|North American Lutherans in South America.| American Lutherans have one mission in South America, that of the General Synod in New Amsterdam in British Guiana, a colony with a population of about three hundred thousand of which about four thousand are Europeans, the remainder East Indians, negroes and native Indians. In 1743 Dutch and German Lutherans founded here a Lutheran church which continued for a hundred years. Then, the congregation having fallen away, service was discontinued. The property consisted of a beautiful old church, a church house and parsonage, a good deal of valuable land and an endowment of twenty thousand dollars. In 1878 the church was again opened and the Rev. John R. Mittelholzer became its pastor, and the congregation united with the General Synod.
The Missouri Synod has eighty-three congregations among the Germans in Brazil and Argentina, a theological seminary and many schools. Some of its pastors work among the Portugese speaking natives.
Of various recent plans for Lutheran work in South America it is still too soon to speak.
The appeal of South America to the Lutheran Church is thus expressed by those who have studied the subject.
“Among the population of South America German and Scandinavian Lutherans are present in larger proportion than the members of any other Protestant denomination.
|Has the Lutheran Church an Opportunity in South America? |
“In Montevideo, Uruguay, there is a colony of five hundred German families. In Bolivia, there are also many of our people. In Chile there are eighty thousand Germans. They are numerous in Bogota and Barronquilla, Colombia, and in Guatemala, where Roman priests are prosecuted and Protestant ministers welcomed by those in authority. In Brazil, which is 220,000 square miles larger than the entire United States, the Statesman’s Year Book declares that there are one million Germans, besides many Scandinavians. In Paraguay, President Schierer is a German, and there are at least two hundred thousand of our people. In fact, there is not a State or island of this vast domain where our people are not found as sheep without a shepherd. They occupy prominent and influential positions in government, and are dominant in the business world. Once interested, they would furnish the means and the men to care for our own, and extend the work among the intellectuals, the peons, the Indians, and the negroes of Latin America. Our Lutheran Church has the largest opportunity, consequently the greatest obligation, of all the Protestant Churches in these southern lands.”
Porto Rico.
In Porto Rico, where many of the conditions of South America are repeated on a much smaller scale, nine Protestant churches are at work. Since the island is under the control of the United States, missions have no political opposition to meet. Here, as in South America, the natives have many crosses but no true cross, many saints but few true believers in Christ. A missionary relates a discussion between two members of the native church, one of whom worshiped the Virgin who was supposed to dwell at Lourdes, another a Virgin who dwelt at some other shrine. Of Christ they knew nothing.
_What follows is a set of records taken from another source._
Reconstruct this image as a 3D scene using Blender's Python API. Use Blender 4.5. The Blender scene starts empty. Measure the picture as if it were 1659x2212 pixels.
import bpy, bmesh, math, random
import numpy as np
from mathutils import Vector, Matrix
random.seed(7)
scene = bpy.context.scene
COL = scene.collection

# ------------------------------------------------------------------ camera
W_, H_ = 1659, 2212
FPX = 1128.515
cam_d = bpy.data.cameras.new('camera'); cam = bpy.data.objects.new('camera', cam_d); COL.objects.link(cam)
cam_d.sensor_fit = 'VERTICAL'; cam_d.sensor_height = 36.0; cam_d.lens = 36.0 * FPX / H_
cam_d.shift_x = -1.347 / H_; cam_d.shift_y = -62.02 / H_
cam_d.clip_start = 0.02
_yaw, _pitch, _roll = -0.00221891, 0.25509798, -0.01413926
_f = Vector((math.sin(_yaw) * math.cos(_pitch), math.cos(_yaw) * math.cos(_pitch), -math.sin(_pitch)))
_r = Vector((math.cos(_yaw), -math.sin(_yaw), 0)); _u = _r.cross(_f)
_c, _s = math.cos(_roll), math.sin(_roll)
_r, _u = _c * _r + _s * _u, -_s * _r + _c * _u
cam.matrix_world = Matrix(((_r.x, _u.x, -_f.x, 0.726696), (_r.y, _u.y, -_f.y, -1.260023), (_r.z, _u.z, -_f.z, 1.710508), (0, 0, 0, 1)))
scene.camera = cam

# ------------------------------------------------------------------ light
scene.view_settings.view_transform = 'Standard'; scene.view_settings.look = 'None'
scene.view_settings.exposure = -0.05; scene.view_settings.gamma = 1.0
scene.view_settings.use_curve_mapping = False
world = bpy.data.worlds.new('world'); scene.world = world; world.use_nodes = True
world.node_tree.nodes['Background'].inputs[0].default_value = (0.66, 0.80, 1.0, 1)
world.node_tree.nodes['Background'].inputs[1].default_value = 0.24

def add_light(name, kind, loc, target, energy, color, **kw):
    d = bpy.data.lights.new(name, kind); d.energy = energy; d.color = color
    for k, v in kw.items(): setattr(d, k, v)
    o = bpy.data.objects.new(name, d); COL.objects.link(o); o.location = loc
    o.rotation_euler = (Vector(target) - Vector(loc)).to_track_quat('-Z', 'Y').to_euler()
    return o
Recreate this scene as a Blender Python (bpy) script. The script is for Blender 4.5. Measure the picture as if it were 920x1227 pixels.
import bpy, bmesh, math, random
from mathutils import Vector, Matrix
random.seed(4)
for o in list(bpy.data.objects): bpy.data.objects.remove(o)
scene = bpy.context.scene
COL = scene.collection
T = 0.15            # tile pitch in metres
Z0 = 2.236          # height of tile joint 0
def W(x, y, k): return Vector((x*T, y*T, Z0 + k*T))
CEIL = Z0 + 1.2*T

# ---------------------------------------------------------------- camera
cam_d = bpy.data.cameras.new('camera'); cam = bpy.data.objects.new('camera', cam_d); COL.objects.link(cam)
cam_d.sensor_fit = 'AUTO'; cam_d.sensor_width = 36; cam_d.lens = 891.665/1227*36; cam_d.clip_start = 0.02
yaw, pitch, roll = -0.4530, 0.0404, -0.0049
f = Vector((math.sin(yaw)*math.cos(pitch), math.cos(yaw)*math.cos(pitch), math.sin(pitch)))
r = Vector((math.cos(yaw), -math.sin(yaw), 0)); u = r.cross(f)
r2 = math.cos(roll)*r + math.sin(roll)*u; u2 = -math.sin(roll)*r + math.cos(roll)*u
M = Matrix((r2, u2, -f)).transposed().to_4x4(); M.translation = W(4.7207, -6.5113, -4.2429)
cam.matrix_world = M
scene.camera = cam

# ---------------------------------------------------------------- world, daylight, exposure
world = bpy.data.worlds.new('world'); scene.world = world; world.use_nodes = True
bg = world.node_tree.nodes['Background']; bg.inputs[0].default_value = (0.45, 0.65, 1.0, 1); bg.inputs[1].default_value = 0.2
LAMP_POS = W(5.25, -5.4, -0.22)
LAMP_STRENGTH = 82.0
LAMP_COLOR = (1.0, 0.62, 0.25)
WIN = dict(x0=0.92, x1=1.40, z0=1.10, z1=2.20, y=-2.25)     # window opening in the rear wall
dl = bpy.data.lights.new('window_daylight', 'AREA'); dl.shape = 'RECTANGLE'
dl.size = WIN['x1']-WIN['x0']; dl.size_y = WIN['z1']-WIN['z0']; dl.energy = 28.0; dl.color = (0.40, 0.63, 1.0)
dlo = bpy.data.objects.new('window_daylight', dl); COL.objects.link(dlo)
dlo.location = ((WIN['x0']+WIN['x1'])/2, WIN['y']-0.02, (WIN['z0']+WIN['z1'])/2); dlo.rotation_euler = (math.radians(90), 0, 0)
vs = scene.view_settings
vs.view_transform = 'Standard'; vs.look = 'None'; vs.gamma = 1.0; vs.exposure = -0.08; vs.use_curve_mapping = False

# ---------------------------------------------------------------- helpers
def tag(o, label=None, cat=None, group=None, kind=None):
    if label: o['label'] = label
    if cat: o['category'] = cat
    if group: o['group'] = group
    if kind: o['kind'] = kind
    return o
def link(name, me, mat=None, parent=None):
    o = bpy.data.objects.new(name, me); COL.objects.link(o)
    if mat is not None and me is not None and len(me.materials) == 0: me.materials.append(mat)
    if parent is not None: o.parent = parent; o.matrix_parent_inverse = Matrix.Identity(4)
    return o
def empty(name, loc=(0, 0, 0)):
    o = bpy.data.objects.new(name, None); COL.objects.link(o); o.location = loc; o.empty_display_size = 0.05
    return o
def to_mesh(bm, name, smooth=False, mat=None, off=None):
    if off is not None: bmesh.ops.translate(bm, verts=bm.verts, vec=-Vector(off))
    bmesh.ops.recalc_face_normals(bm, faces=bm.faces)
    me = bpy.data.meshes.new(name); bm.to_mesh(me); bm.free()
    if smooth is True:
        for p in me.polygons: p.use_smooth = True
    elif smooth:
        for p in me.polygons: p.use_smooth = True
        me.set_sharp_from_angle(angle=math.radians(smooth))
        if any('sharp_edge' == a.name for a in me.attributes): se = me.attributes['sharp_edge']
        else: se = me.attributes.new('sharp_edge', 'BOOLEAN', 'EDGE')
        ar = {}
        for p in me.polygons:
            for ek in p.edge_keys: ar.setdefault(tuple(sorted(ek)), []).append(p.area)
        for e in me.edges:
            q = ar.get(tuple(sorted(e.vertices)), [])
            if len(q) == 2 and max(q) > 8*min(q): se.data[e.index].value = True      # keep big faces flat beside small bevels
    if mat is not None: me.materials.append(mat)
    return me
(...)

Here the General Council has had a mission since 1899. It has in all nine congregations and twelve stations with more than five hundred communicant members. Among its stations are Catano, San Juan and Bayamon where it owns fine church properties and has excellent parochial schools. In Catano there is a kindergarten in connection with the parochial school to which Miss May Mellander has given years of devoted service. In Catano the missionaries instruct native teachers.